Today, I start my second stint as a columnist for the Chronicle of Philanthropy after a break of almost 30 years.
When I wrote for this publication in the 1990s, I did so from the perspective of a former and somewhat disillusioned foundation executive. My 12 years at the Joyce Foundation, including six as president, were wonderful in many respects, but the foundation world had lost its glitter for me.
I was looking for a more hands-on experience with civic issues, and I found it as a consultant to several environmental groups and as an education adviser to then Chicago Mayor Richard M. Daley. The latter experience was especially rich because of the many challenges then facing the city’s public-school system and the struggles among stakeholders to shape solutions.
During that same period, I also developed a fascination for European politics and policy debates. Unlike most of my peers, who had traveled to Europe during college, I hadn’t visited until my mid-30s. But I was quickly hooked, participating in exchange programs and then as a consultant to groups operating in post-1989 Eastern Europe.
In 1995, I became president of the German Marshall Fund, where I spent nearly 19 years promoting democracy in the Balkans and Caucasus regions and working on policy initiatives aimed at bringing Americans and Europeans closer together on the big issues facing the transatlantic community.
Now, after many years of raising money, advising small and large institutions, and serving on the boards of multiple domestic and international nonprofits, I am ready to take a second stab at analyzing this complex sector and the ways in which it has evolved.
During the past decade, I have worked with organizations as varied as the Hudson Institute, where I was a senior fellow, and the Sarasota Institute for Lifetime Learning, or SILL, a nonprofit where I am a board member. On the surface, such groups have little in common. Volunteers are the driving force behind organizations such as SILL, and the impact of its work is visible on a daily basis. By contrast, groups such as Hudson are powered by a professional staff, and the effects of its work, including influencing national public-policy debates, are critical but less immediately tangible.
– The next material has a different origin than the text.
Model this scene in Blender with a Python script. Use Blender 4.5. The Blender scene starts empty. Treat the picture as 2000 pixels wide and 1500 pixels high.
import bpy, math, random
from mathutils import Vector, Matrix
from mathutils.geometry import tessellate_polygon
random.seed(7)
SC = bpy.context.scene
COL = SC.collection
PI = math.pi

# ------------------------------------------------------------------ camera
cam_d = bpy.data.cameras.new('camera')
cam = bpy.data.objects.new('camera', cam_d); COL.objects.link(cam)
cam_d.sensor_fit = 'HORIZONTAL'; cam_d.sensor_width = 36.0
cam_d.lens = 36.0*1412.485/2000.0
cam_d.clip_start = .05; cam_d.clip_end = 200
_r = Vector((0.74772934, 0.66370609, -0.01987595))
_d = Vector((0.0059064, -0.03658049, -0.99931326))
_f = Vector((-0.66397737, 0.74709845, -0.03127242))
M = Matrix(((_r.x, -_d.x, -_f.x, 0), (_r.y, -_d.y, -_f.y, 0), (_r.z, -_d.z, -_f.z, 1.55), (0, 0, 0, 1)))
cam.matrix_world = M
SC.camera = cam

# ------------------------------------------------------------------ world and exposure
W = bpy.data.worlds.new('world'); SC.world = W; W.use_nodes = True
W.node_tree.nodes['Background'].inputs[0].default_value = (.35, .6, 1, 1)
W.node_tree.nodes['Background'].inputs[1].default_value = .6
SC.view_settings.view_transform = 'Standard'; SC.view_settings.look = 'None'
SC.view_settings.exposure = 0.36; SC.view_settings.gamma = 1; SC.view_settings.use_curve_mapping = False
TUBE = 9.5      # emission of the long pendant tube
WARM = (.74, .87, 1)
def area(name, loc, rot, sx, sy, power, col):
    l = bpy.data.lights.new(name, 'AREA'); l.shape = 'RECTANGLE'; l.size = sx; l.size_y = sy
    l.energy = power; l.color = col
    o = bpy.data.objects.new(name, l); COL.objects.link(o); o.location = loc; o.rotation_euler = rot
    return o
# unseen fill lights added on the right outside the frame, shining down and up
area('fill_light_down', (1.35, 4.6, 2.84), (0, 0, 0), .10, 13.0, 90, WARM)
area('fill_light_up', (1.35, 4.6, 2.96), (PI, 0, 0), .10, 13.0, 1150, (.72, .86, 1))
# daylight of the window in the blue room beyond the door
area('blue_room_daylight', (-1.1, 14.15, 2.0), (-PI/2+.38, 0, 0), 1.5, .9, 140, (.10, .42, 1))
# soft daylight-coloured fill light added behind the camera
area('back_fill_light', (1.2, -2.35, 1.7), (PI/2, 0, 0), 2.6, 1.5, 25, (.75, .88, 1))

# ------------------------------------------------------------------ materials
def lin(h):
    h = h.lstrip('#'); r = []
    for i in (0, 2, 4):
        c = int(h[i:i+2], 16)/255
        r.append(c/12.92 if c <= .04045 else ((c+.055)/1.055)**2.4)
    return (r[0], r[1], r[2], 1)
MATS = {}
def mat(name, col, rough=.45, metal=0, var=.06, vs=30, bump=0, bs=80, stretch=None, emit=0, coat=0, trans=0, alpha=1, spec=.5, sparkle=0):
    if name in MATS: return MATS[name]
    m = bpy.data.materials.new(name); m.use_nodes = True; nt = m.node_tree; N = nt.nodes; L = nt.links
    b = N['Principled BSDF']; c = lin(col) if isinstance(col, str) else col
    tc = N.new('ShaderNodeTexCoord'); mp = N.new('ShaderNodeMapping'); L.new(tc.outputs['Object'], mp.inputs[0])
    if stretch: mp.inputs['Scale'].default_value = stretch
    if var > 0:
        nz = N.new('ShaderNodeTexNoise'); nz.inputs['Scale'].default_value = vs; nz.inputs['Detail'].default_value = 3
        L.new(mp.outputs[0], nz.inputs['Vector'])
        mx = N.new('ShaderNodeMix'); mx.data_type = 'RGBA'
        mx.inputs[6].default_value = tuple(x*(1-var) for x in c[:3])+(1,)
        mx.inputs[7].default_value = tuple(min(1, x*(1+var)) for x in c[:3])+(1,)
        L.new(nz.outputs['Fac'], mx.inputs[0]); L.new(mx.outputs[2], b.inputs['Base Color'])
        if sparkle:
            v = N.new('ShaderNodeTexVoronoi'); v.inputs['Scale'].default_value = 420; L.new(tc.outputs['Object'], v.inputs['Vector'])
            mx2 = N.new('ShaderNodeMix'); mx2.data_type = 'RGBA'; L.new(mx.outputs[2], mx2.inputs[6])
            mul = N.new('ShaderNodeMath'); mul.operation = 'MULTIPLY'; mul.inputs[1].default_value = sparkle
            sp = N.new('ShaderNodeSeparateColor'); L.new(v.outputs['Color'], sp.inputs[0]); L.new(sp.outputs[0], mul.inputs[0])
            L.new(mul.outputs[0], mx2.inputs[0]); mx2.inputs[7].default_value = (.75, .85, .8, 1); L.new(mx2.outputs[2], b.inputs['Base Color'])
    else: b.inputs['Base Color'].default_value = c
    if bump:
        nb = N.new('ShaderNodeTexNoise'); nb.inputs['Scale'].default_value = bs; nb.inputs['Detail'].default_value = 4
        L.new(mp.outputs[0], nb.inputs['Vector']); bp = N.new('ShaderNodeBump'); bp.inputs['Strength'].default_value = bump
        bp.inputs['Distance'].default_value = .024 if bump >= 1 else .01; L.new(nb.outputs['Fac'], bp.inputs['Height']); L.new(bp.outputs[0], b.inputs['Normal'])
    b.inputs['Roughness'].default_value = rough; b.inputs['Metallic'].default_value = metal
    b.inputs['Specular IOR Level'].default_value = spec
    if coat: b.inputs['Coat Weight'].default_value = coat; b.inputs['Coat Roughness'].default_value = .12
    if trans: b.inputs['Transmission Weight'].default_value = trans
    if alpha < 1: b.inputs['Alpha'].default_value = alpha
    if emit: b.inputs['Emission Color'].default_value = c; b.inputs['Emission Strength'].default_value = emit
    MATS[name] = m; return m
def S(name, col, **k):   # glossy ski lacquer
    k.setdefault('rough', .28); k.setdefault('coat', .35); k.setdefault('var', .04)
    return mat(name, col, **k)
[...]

What these groups do share, however, is the need to get the attention of increasingly big donors who often talk about listening to grantees but don’t always have the skills or interest needed to accomplish that task.
This disconnect between grant seekers and donors can be traced in part to the enormous changes in the philanthropic world since I entered the field in 1980. The size and number of foundations has grown dramatically during that period, as has the power and influence of big philanthropy and the very wealthy on America’s cultural, educational, and public-policy institutions.
Philanthropy’s expanding footprint has spurred ongoing debates about how the nonprofit world is managed and regulated — a discussion I hope to contribute to in this column.
Consider, for example, the increasing role of donor-advised funds. When I started out in this business, DAFs were a tiny part of the community foundation world but have become a major vehicle for storing and using philanthropic resources.
At the same time, the philanthropic industrial complex has exploded. In past decades, wealthy local donors often gave away millions with little advice from others. Now, hardly anyone of means would dare make grants without a well-paid staff or team of consultants.
I have a special interest in how these developments and others have stretched, bent, and twisted the intent and purpose of the regulatory framework governing the charitable sector since the Tax Reform Act of 1969. I’m particularly concerned about the intersection between politics and philanthropy, an area that has intrigued me since my early days as a program officer. Today, entities operating as 501(c)(4)'s have been put to new uses by conventional 501(c)(3) organizations interested in becoming more engaged and aggressive in politics and policymaking.
Certainly, foundations should be able to support efforts such as voter access, but too much charitable money is being used for election-adjacent projects that go far beyond voter registration and education. Just because both political camps have figured out how to use tax-deductible money for narrow partisan interests doesn’t make the situation fair or right.
Finding clear solutions for reviving the boundary between politics and philanthropy isn’t easy. But as this column evolves, I hope to consider what those solutions might look like — and, with any luck, come up with some answers.